Direct action means different things to different people, but we feel like it is worth using “direct action” in its more specific sense here. That means taking actions that directly stop the thing you don’t want to happen from happening, as opposed to actions designed to get someone else to do it. Here are some examples:
Suppose there is a public consultation meeting about a proposed prison’s request for a permit. The permitting process can’t move ahead if that meeting doesn’t happen, so rather than trying to get the committee to deny the permit, direct action means disrupting the meeting. This could look like filibustering the meeting so that it goes over time and has to be rescheduled, and it could also mean blocking the doors.

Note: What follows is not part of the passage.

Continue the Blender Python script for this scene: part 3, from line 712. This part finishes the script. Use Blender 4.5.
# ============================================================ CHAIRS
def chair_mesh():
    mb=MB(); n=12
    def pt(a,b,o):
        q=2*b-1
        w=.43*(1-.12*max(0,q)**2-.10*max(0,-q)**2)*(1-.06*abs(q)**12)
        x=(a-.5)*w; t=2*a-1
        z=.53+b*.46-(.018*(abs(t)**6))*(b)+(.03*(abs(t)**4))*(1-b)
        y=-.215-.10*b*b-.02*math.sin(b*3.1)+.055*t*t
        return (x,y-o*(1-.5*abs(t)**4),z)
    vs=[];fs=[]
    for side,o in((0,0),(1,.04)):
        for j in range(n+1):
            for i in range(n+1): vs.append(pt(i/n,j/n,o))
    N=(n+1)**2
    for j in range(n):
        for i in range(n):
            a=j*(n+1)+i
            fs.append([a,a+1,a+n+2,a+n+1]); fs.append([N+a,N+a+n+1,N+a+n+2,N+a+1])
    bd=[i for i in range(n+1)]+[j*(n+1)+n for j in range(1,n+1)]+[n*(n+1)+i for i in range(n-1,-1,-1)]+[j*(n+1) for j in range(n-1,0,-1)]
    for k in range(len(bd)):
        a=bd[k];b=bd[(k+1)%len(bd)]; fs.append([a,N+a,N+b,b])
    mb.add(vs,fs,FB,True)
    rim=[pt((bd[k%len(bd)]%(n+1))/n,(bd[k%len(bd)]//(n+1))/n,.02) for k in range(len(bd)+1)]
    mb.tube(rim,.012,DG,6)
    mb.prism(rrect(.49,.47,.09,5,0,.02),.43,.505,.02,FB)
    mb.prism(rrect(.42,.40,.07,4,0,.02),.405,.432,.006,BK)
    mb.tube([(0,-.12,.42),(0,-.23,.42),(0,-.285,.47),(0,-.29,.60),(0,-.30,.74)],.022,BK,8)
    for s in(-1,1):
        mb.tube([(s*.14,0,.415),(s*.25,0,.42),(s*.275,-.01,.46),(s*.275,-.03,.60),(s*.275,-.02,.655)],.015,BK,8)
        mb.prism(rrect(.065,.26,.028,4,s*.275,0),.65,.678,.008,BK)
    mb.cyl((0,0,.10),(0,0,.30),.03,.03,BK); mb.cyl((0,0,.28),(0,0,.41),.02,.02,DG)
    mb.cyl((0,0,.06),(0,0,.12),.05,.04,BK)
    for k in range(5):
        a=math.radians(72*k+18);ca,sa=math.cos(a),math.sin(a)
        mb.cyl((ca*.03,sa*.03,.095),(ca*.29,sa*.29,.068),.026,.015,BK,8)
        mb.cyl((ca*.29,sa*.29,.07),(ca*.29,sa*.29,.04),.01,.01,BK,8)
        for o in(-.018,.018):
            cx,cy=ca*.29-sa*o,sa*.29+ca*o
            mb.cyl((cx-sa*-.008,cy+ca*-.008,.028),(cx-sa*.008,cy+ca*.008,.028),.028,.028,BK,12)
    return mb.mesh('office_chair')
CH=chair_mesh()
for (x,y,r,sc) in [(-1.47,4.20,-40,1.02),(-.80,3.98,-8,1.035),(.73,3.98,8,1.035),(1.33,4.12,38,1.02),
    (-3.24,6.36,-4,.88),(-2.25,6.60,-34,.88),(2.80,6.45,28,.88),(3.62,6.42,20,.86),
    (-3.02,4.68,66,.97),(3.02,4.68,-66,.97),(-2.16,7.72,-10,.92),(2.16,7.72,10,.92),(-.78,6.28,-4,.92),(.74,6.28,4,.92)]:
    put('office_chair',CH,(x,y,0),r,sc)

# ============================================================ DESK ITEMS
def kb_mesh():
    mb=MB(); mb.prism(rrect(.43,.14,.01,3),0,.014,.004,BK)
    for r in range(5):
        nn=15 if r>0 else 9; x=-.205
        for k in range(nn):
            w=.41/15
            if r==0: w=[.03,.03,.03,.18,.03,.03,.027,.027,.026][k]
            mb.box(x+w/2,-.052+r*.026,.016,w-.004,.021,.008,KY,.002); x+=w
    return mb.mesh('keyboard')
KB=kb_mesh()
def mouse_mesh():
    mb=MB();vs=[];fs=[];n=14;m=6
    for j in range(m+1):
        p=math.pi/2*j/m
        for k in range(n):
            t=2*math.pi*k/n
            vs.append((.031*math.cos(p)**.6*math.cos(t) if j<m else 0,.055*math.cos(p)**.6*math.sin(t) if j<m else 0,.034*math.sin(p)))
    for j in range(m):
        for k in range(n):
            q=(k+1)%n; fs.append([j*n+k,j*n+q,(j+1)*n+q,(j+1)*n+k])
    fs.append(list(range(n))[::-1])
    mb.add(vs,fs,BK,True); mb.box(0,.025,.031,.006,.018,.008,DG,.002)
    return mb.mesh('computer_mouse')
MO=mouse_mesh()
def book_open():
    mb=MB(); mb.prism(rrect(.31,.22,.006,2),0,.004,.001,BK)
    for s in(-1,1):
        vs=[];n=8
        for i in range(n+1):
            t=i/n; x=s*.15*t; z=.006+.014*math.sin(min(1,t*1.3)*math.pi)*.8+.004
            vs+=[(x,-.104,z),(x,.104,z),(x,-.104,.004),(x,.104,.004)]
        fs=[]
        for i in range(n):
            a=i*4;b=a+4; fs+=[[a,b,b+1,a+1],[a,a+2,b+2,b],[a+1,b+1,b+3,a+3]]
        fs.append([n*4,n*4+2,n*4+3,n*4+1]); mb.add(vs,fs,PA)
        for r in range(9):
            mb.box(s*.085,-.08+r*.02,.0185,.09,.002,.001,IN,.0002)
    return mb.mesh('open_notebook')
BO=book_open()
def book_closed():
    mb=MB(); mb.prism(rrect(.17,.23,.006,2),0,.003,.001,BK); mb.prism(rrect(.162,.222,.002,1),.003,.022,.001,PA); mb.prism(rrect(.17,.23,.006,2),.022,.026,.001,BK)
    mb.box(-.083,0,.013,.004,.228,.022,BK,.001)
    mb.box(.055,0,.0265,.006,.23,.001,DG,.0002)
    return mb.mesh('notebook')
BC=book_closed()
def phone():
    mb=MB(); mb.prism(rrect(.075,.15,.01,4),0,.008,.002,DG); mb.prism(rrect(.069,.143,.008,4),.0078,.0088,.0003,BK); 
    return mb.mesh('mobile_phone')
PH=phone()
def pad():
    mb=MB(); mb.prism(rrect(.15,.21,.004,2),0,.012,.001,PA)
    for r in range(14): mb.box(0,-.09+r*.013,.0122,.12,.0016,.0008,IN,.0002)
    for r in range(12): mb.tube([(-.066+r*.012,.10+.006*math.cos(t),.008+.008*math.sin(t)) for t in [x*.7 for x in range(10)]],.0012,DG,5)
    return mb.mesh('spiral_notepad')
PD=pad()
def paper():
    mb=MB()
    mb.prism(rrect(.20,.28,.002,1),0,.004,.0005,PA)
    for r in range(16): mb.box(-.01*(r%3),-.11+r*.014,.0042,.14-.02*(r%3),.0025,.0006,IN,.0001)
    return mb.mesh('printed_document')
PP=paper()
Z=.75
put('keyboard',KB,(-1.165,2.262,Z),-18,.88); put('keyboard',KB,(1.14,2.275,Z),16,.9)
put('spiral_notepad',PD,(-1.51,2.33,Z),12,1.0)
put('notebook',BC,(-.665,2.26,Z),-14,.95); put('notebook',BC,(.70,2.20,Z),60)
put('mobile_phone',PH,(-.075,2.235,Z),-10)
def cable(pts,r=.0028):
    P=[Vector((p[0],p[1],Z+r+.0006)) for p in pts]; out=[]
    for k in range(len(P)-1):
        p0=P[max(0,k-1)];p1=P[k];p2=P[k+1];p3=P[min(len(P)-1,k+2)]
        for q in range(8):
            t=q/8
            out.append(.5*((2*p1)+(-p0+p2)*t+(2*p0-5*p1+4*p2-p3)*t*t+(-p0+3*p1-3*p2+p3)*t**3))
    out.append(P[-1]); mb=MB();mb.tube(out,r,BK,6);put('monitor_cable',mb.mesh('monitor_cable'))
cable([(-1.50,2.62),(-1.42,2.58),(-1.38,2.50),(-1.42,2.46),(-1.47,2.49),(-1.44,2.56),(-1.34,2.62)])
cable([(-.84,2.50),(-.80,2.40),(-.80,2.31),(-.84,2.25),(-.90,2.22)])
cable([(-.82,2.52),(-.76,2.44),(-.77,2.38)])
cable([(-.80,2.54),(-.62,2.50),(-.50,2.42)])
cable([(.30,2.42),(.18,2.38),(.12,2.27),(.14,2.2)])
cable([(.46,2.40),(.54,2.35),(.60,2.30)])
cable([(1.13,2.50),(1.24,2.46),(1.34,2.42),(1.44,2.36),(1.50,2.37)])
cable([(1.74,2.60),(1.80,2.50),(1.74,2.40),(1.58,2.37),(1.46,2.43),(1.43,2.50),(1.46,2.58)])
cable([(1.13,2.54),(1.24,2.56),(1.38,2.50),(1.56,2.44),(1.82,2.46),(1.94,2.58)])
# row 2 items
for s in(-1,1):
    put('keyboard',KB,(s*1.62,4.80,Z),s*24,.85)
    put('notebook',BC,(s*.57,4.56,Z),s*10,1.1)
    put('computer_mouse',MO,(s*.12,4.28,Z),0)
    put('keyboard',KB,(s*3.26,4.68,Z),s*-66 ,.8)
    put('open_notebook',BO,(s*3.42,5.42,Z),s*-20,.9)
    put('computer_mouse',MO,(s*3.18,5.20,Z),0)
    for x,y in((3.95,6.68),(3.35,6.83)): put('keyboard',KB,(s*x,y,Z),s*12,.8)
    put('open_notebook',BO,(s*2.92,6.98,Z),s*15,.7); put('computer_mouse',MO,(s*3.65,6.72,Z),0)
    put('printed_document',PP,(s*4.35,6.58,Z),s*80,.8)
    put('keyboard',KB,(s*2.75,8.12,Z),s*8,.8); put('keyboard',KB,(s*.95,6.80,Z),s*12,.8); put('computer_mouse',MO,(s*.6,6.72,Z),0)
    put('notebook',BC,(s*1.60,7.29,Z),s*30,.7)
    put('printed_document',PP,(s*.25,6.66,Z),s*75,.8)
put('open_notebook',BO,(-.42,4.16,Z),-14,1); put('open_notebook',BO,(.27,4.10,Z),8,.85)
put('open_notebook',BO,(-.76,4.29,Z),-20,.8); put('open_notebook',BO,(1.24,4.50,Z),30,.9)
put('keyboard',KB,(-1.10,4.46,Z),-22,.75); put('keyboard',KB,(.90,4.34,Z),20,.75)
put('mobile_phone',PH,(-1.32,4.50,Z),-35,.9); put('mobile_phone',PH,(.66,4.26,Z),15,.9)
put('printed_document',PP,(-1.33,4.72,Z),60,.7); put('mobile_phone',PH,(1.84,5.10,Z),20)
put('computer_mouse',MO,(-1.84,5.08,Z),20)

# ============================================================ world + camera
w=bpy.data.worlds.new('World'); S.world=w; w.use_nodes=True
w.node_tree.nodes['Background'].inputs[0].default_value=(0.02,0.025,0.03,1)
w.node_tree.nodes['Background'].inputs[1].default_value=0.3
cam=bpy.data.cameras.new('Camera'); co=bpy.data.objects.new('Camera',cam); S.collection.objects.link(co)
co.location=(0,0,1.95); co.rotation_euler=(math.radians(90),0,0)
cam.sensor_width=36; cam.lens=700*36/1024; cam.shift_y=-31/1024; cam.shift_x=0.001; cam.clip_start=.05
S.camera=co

Direct action is certainly not the only way of creating delays, and we don’t expect everyone who cares about stopping prison expansion to want to use direct action tactics. But direct action does not need to be very escalated or risky to be effective, so thinking about how to make your organizing more direct is still worthwhile. Taking actions that directly disrupt the construction process is the surest way of creating delays, and publicizing them also gives more opportunities to dramatize the issue, forcing groups to pick sides.
Understanding the campaign against prison expansion as having a crucial direct action component is important, since the supporters of the expansion will try to do to us the same thing we try to do to them: they will attempt to separate the more radical people using the more disruptive tactics from those they consider reasonable. They will try to recuperate — they will invite the reasonable ones in for a seat at the table and use the police to target those who won’t compromise.
Direct action and solidarity go together. Let’s try to build a campaign that is diverse in its approach and decentralized in its structure, one that is resistant to being disrupted by repression and is capable of taking actions that slow these projects down.